Die Zukunft die Stimmung
Digitalisierung – Gebäudedaten in Planung, Bau und Betrieb intelligent sammeln und daraus kluge Entscheidungen ziehen war eines der Kernthemen. Technische Innovationen, die die Branche braucht, um die Klimaziele und die ESG Kriterien zu erreichen, ein weiteres. Und das Thema Kooperation wurde konkreter denn je gefasst: Immobilien sind in Zukunft nur dann zukunftsfit, wenn von der Planung an alle Gewerke miteinander technisch kommunizieren, wenn der Betrieb über die unterschiedlichen Haustechnikelemente hinweg integrativ optimiert werden kann und wenn die Bausubstanz ausreichend Flexibilität in der Nutzung bietet. Was brauchen wir, um das umzusetzen?
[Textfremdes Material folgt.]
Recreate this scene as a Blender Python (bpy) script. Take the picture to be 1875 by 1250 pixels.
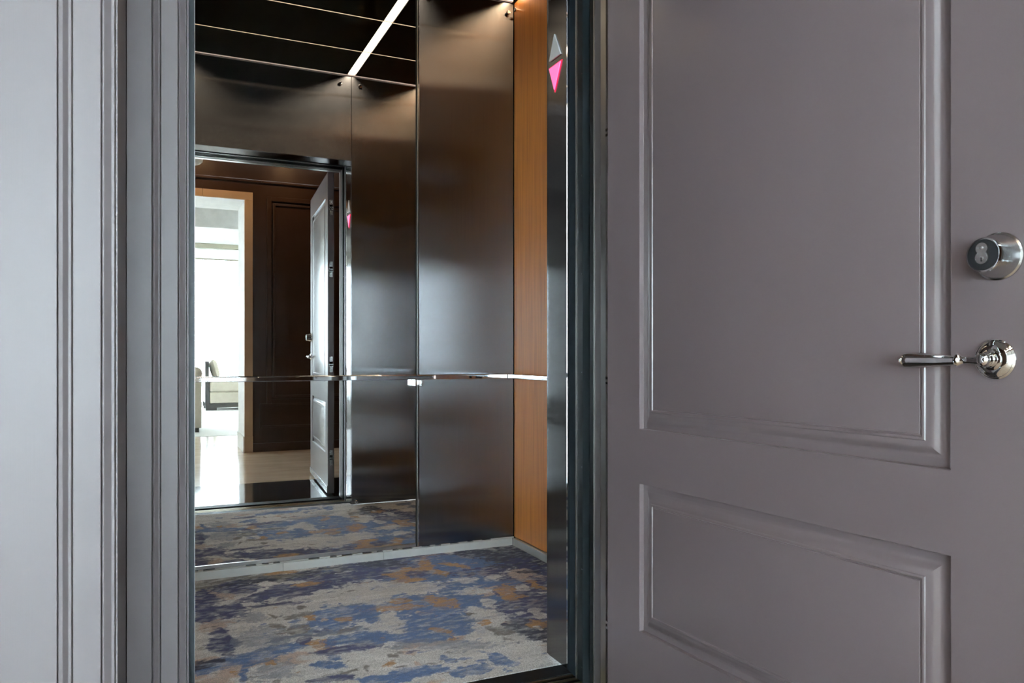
import bpy, bmesh, math, random
import numpy as np
from mathutils import Vector, Matrix
sc = bpy.context.scene
for o in list(bpy.data.objects): bpy.data.objects.remove(o)
R = math.radians
random.seed(4); rng = np.random.default_rng(7)

# ---------------------------------------------------------------- camera
cd = bpy.data.cameras.new('camera'); cam = bpy.data.objects.new('camera', cd)
sc.collection.objects.link(cam); sc.camera = cam
cam.location = (0, 0, 1.0); cam.rotation_euler = (R(90), 0, R(-24.80))
cd.sensor_width = 36; cd.lens = 1410.5/1875*36; cd.shift_y = 26.4/1875
cd.clip_start = .02; cd.clip_end = 200
# ---------------------------------------------------------------- world and exposure
w = bpy.data.worlds.new('daylight'); sc.world = w; w.use_nodes = True
bg = w.node_tree.nodes['Background']
bg.inputs[0].default_value = (.74, .91, 1, 1); bg.inputs[1].default_value = 84.0
sc.view_settings.view_transform = 'Standard'; sc.view_settings.look = 'None'
sc.view_settings.gamma = 1; sc.view_settings.use_curve_mapping = False
sc.view_settings.exposure = 0.0
LED = 7.5; LED_CROSS = 1.0
# window portal: guides sampling of the daylight through the glazing of the living room
def area(name, loc, rot, sx, sy, power, col, portal=False, spread=180):
    l = bpy.data.lights.new(name, 'AREA'); l.shape = 'RECTANGLE'; l.size = sx; l.size_y = sy
    l.energy = power; l.color = col; l.spread = R(spread)
    if portal: l.cycles.is_portal = True
    o = bpy.data.objects.new(name, l); o.location = loc; o.rotation_euler = rot; sc.collection.objects.link(o)
    return o
area('window_portal', (-1.8, -8.76, 1.5), (R(90), 0, 0), 8.4, 2.9, 1, (1, 1, 1), portal=True)

# ---------------------------------------------------------------- materials
def lin(r, g, b):
    f = lambda c: (c/255/12.92) if c/255 <= .04045 else ((c/255+.055)/1.055)**2.4
    return (f(r), f(g), f(b), 1)
def base(name):
    m = bpy.data.materials.new(name); m.use_nodes = True
    nt = m.node_tree; return m, nt, nt.nodes['Principled BSDF']
def N(nt, t, **k):
    n = nt.nodes.new(t)
    for a, v in k.items(): setattr(n, a, v)
    return n
def noise_map(nt, scale, sc3=(1, 1, 1), detail=3):
    tc = N(nt, 'ShaderNodeTexCoord'); mp = N(nt, 'ShaderNodeMapping'); mp.inputs['Scale'].default_value = sc3
    ns = N(nt, 'ShaderNodeTexNoise'); ns.inputs['Scale'].default_value = scale; ns.inputs['Detail'].default_value = detail
    nt.links.new(tc.outputs['Object'], mp.inputs[0]); nt.links.new(mp.outputs[0], ns.inputs['Vector'])
    return ns
def ramp(nt, src, stops):
    r = N(nt, 'ShaderNodeValToRGB'); e = r.color_ramp.elements
    while len(e) < len(stops): e.new(.5)
    for i, (p, c) in enumerate(stops): e[i].position = p; e[i].color = c
    nt.links.new(src, r.inputs[0]); return r
def bump(nt, p, src, strength, dist=.001):
    b = N(nt, 'ShaderNodeBump'); b.inputs['Strength'].default_value = strength; b.inputs['Distance'].default_value = dist
    nt.links.new(src, b.inputs['Height']); nt.links.new(b.outputs[0], p.inputs['Normal'])
def paint(name, col, rough, grain=.15, spec=.5, coat=0):
    m, nt, p = base(name)
    a = noise_map(nt, 3, (1, 1, .4)); c2 = tuple(x*.93 for x in col[:3])+(1,)
    r = ramp(nt, a.outputs[0], [(.3, c2), (.7, col)]); nt.links.new(r.outputs[0], p.inputs['Base Color'])
    p.inputs['Roughness'].default_value = rough; p.inputs['Specular IOR Level'].default_value = spec
    g = noise_map(nt, 60, (6, 6, .12), 2); bump(nt, p, g.outputs[0], grain, .0006)
    if coat: p.inputs['Coat Weight'].default_value = coat; p.inputs['Coat Roughness'].default_value = .15
    return m
def plain(name, col, rough=.5, metal=0, spec=.5):
    m, nt, p = base(name)
    a = noise_map(nt, 14); c2 = tuple(x*.92 for x in col[:3])+(1,)
    r = ramp(nt, a.outputs[0], [(.35, c2), (.65, col)]); nt.links.new(r.outputs[0], p.inputs['Base Color'])
    p.inputs['Roughness'].default_value = rough; p.inputs['Metallic'].default_value = metal
    p.inputs['Specular IOR Level'].default_value = spec
    return m
def brushed(name, col, rough, aniso, dirt=True):
    """vertical-grain stainless: the tangent runs horizontally, so reflections smear sideways"""
    m, nt, p = base(name)
    g = noise_map(nt, 40, (14, 14, .05), 3)
    c2 = tuple(x*.86 for x in col[:3])+(1,)
    r = ramp(nt, g.outputs[0], [(.3, c2), (.7, col)])
    gl = N(nt, 'ShaderNodeBsdfAnisotropic', distribution='BECKMANN')
    nt.links.new(r.outputs[0], gl.inputs['Color'])
    big = noise_map(nt, 2.2, (1, 1, .8), 4)
    mr = N(nt, 'ShaderNodeMapRange'); mr.inputs[3].default_value = rough*.9; mr.inputs[4].default_value = rough*1.1
    nt.links.new(big.outputs[0], mr.inputs[0]); nt.links.new(mr.outputs[0], gl.inputs['Roughness'])
    gl.inputs['Anisotropy'].default_value = -aniso
    ge = N(nt, 'ShaderNodeNewGeometry'); cr = N(nt, 'ShaderNodeVectorMath', operation='CROSS_PRODUCT')
    cr.inputs[1].default_value = (0, 0.0001, 1); nt.links.new(ge.outputs['Normal'], cr.inputs[0])
    nt.links.new(cr.outputs[0], gl.inputs['Tangent'])
    out = nt.nodes['Material Output']; nt.links.new(gl.outputs[0], out.inputs['Surface']); nt.nodes.remove(p)
    return m
def glow(name, col, s):
    m, nt, p = base(name); p.inputs['Base Color'].default_value = col
    p.inputs['Emission Color'].default_value = col; p.inputs['Emission Strength'].default_value = s
    return m
def wood(name, cols):
    m, nt, p = base(name)
    a = noise_map(nt, 5, (9, 9, .35), 5); b = noise_map(nt, 42, (4, 4, .07), 3)
    mx = N(nt, 'ShaderNodeMix'); mx.data_type = 'FLOAT'; mx.inputs[0].default_value = .45
    nt.links.new(a.outputs[0], mx.inputs[2]); nt.links.new(b.outputs[0], mx.inputs[3])
    r = ramp(nt, mx.outputs[0], [(.36, cols[0]), (.5, cols[1]), (.64, cols[2])])
    nt.links.new(r.outputs[0], p.inputs['Base Color']); p.inputs['Roughness'].default_value = .34
    bump(nt, p, b.outputs[0], .06, .0004); return m
def marble(name, c1, c2, rough):
    m, nt, p = base(name)
    a = noise_map(nt, 1.6, (.6, 2.2, 1), 8); a.inputs['Distortion'].default_value = 1.2
    r = ramp(nt, a.outputs[0], [(.35, c1), (.65, c2)]); nt.links.new(r.outputs[0], p.inputs['Base Color'])
    p.inputs['Roughness'].default_value = rough; p.inputs['Specular IOR Level'].default_value = .8
    return m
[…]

„Die Bewusstseinsentwicklung in unserer Gesellschaft geht immer stärker zu individuellen und kollektiven Werten, die sehr förderlich für den Wandel sind, den wir so dringend brauchen“, macht uns Jeanny Gucher, Our Patterns, Mut – und untermauert dies mit wissenschaftlichen Daten. Weisheit ist nicht optional! Inspiration, Mut und klare Werte, strategische Allianzen in haltbaren und fairen Businessmodellen – und vor allem: ein klares, gemeinsames Ziel vor Augen! In diesem Sinne – wir freuen uns auf ein Wiedersehen 2023.